▶ _MATERIAL PROVIDED_:
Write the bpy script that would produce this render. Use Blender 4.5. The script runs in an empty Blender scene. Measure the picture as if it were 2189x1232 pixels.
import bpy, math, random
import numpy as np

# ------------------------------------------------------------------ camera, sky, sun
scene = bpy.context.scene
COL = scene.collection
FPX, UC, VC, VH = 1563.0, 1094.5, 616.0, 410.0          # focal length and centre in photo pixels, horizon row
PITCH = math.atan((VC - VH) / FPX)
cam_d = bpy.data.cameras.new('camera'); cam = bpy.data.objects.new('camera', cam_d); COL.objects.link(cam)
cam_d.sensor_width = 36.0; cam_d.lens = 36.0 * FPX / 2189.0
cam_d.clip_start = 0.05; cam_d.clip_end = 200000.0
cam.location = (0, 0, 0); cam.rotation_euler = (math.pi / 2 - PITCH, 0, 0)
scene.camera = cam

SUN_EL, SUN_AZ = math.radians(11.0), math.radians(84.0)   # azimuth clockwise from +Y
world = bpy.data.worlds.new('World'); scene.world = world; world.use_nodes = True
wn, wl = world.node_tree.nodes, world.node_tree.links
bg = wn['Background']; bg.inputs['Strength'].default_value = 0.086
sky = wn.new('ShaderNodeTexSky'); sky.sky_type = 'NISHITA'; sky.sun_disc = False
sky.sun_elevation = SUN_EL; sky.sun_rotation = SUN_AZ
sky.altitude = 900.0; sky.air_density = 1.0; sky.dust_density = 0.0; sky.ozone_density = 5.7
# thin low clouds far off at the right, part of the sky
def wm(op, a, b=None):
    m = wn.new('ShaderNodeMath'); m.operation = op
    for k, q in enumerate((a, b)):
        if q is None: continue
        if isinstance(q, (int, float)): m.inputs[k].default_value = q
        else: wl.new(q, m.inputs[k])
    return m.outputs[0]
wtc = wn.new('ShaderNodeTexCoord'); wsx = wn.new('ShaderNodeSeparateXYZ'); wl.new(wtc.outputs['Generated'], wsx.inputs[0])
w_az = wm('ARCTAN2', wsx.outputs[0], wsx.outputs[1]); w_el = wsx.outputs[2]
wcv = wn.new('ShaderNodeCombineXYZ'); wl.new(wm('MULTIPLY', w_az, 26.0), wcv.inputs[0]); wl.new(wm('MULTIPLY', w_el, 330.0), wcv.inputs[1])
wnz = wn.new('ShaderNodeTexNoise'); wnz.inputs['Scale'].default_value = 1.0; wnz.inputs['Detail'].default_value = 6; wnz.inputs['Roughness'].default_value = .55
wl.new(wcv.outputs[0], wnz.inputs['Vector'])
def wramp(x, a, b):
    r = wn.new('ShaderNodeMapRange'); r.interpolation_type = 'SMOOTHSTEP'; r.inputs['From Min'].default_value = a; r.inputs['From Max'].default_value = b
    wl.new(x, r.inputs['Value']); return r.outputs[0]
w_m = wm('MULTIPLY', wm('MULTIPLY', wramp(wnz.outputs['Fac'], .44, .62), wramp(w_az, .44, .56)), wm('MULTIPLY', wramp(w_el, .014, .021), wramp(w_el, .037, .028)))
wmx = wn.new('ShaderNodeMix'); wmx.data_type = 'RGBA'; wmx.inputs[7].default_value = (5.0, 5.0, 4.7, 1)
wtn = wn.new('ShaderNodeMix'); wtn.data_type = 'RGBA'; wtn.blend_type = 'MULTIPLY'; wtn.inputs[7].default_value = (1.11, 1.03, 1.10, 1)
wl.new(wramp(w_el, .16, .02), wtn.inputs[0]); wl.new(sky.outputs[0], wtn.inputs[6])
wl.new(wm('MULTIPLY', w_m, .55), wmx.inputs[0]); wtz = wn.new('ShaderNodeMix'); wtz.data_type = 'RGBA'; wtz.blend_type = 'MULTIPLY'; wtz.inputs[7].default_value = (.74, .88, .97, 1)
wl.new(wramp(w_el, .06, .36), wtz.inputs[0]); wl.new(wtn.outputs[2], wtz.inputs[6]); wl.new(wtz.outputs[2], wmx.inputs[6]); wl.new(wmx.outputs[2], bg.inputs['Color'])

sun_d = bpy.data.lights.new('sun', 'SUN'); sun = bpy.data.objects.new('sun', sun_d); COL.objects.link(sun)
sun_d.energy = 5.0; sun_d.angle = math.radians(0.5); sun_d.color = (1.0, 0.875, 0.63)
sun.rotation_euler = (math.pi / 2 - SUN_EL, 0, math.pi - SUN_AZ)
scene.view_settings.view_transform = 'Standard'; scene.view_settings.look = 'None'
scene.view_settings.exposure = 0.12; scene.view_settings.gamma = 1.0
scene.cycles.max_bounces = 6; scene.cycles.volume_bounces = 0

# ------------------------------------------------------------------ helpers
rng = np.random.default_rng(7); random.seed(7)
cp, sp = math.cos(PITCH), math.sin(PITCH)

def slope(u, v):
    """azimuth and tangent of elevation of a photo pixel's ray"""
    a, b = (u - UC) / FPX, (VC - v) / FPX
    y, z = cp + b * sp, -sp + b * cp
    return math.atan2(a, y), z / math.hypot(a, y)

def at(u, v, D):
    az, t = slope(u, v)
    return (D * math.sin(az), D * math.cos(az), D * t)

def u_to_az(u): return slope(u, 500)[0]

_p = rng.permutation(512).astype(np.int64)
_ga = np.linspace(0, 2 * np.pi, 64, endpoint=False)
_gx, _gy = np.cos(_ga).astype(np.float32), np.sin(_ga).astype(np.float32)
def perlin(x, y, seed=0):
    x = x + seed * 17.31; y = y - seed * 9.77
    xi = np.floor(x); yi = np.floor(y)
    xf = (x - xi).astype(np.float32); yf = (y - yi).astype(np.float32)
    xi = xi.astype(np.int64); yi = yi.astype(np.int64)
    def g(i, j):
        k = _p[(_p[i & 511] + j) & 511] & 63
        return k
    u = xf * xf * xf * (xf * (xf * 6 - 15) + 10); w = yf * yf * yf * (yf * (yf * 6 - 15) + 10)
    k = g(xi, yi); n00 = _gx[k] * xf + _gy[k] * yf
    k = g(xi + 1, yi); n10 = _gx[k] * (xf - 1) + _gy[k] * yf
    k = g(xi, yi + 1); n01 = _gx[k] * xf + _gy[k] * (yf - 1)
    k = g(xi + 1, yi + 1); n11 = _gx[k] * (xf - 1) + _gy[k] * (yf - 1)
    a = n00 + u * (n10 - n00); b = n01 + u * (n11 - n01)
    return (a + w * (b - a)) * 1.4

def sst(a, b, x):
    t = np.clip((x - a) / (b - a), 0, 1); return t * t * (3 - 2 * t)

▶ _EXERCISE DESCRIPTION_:
Print only the lines that run from the start of the listing to the line bearing "import numpy as np"; please keep the first line and that last one, exactly as they appear.

▶ _PROBLEM SOLUTION_:
Write the bpy script that would produce this render. Use Blender 4.5. The script runs in an empty Blender scene. Measure the picture as if it were 2189x1232 pixels.
import bpy, math, random
import numpy as np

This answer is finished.